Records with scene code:
·····

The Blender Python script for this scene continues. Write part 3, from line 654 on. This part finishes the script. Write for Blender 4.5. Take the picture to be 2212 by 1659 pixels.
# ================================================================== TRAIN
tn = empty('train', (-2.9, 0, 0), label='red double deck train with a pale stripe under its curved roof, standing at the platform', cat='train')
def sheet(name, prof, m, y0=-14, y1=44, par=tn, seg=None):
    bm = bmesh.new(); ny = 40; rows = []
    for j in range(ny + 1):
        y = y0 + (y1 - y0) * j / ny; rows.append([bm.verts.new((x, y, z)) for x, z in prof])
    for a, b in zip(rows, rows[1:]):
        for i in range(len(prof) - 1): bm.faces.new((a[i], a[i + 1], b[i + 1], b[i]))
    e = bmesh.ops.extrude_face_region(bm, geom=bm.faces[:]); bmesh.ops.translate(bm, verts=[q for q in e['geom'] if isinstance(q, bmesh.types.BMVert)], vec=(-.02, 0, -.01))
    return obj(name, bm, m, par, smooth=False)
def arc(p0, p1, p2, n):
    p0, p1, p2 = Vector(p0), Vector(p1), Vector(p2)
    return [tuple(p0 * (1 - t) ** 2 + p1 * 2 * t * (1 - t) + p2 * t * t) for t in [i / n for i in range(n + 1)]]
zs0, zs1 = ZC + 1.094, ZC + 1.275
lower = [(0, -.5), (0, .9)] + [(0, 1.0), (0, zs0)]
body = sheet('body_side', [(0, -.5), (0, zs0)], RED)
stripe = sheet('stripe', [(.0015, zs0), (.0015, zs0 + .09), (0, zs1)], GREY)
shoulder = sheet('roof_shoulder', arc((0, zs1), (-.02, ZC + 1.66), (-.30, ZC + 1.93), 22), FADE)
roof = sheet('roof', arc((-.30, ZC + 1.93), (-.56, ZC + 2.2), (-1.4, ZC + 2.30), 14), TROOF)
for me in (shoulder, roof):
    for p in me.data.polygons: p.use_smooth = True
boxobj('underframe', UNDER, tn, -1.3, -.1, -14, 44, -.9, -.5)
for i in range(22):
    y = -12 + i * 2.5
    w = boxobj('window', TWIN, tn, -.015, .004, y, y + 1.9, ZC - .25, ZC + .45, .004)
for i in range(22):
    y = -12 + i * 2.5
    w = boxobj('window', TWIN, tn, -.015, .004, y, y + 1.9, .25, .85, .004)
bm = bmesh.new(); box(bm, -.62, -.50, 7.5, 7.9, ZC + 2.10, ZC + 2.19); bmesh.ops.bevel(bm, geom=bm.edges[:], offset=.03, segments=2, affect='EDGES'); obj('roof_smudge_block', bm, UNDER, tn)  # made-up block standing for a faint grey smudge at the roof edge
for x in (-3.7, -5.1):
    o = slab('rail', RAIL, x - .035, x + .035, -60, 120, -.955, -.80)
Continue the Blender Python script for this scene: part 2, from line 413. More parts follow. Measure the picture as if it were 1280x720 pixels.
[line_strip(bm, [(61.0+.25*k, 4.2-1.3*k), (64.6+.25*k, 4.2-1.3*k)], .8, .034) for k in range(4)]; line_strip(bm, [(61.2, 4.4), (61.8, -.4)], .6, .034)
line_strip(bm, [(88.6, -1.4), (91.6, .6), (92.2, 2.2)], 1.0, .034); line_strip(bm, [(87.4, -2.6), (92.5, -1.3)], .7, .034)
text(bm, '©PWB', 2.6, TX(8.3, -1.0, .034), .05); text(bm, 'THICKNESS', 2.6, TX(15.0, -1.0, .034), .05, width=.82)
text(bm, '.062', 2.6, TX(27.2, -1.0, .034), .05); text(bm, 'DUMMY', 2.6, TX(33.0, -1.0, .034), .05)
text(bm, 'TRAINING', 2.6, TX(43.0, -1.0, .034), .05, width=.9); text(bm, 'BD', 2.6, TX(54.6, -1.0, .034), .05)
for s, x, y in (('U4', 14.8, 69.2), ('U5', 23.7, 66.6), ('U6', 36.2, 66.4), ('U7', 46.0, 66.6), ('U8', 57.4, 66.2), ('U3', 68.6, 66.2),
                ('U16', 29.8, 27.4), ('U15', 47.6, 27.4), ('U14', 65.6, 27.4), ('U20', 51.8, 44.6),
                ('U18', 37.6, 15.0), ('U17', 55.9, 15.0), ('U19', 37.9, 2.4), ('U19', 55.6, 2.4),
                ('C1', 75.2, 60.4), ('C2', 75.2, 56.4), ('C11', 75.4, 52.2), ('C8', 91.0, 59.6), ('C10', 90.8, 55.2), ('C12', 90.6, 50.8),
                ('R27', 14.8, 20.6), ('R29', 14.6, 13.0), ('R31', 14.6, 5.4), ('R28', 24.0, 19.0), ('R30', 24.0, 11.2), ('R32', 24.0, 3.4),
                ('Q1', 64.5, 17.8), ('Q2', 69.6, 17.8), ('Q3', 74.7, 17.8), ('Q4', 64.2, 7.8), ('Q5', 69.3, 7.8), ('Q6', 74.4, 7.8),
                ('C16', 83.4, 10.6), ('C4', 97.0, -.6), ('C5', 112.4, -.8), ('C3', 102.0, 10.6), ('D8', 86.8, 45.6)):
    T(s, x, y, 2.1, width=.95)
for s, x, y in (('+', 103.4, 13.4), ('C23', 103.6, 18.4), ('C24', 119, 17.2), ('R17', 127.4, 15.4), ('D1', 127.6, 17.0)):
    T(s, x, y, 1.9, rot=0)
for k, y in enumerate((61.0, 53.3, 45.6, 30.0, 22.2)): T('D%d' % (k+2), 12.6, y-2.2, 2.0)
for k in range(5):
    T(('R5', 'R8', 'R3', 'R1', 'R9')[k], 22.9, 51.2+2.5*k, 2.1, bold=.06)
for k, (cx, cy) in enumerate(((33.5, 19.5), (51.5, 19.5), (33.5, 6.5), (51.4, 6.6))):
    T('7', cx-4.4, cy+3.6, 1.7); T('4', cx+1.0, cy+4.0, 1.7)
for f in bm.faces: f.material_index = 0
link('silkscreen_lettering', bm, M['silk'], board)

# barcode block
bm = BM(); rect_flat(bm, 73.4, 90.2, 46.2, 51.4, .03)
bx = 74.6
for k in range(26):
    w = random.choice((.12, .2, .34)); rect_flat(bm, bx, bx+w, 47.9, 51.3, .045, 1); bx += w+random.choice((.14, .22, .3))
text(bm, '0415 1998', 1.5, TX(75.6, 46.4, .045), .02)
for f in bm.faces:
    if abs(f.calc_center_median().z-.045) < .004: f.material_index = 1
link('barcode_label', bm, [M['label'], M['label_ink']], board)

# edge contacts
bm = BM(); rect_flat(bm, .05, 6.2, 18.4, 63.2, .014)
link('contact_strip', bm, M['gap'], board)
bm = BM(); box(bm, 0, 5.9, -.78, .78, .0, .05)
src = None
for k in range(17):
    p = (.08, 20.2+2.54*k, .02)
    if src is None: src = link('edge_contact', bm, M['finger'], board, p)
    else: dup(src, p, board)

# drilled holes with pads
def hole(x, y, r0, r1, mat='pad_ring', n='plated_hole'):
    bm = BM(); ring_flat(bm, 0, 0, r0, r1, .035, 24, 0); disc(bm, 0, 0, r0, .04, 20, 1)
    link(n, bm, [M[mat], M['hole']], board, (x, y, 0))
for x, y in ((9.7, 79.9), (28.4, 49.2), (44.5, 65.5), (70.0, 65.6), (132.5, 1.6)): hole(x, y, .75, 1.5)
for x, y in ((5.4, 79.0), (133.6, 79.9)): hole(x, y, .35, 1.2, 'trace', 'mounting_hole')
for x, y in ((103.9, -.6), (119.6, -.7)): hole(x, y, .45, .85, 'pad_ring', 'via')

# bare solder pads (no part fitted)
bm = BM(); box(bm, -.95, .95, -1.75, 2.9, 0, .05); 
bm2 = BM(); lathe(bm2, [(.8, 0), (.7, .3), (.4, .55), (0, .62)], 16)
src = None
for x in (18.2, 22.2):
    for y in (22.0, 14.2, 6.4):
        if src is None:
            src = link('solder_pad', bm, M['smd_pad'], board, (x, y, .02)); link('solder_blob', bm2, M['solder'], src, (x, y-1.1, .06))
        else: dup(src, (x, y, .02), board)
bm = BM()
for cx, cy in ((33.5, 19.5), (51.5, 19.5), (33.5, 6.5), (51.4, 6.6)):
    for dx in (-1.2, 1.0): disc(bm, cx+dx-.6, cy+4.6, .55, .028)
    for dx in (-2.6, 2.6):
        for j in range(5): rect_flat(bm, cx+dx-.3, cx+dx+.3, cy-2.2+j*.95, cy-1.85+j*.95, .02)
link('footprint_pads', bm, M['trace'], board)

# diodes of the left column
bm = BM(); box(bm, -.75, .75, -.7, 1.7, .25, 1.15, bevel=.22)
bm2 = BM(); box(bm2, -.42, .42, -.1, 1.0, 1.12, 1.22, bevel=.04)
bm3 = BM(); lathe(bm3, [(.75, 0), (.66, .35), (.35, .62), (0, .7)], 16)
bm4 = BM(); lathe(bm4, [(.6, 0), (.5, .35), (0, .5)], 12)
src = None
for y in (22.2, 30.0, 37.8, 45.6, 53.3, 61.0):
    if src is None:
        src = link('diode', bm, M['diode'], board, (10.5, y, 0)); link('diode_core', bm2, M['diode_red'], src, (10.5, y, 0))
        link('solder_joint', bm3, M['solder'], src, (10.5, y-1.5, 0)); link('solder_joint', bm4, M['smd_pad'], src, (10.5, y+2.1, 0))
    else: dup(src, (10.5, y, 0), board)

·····

**THE EXERCISE:**
Extract, word for word, the line containing "shoulder = sheet('roof_shoulder', arc((0, zs1), (-.02, ZC", the line containing "o = slab('rail', RAIL, x", and every line between them.

**SOLUTION TO THE EXERCISE:**
shoulder = sheet('roof_shoulder', arc((0, zs1), (-.02, ZC + 1.66), (-.30, ZC + 1.93), 22), FADE)
roof = sheet('roof', arc((-.30, ZC + 1.93), (-.56, ZC + 2.2), (-1.4, ZC + 2.30), 14), TROOF)
for me in (shoulder, roof):
    for p in me.data.polygons: p.use_smooth = True
boxobj('underframe', UNDER, tn, -1.3, -.1, -14, 44, -.9, -.5)
for i in range(22):
    y = -12 + i * 2.5
    w = boxobj('window', TWIN, tn, -.015, .004, y, y + 1.9, ZC - .25, ZC + .45, .004)
for i in range(22):
    y = -12 + i * 2.5
    w = boxobj('window', TWIN, tn, -.015, .004, y, y + 1.9, .25, .85, .004)
bm = bmesh.new(); box(bm, -.62, -.50, 7.5, 7.9, ZC + 2.10, ZC + 2.19); bmesh.ops.bevel(bm, geom=bm.edges[:], offset=.03, segments=2, affect='EDGES'); obj('roof_smudge_block', bm, UNDER, tn)  # made-up block standing for a faint grey smudge at the roof edge
for x in (-3.7, -5.1):
    o = slab('rail', RAIL, x - .035, x + .035, -60, 120, -.955, -.80)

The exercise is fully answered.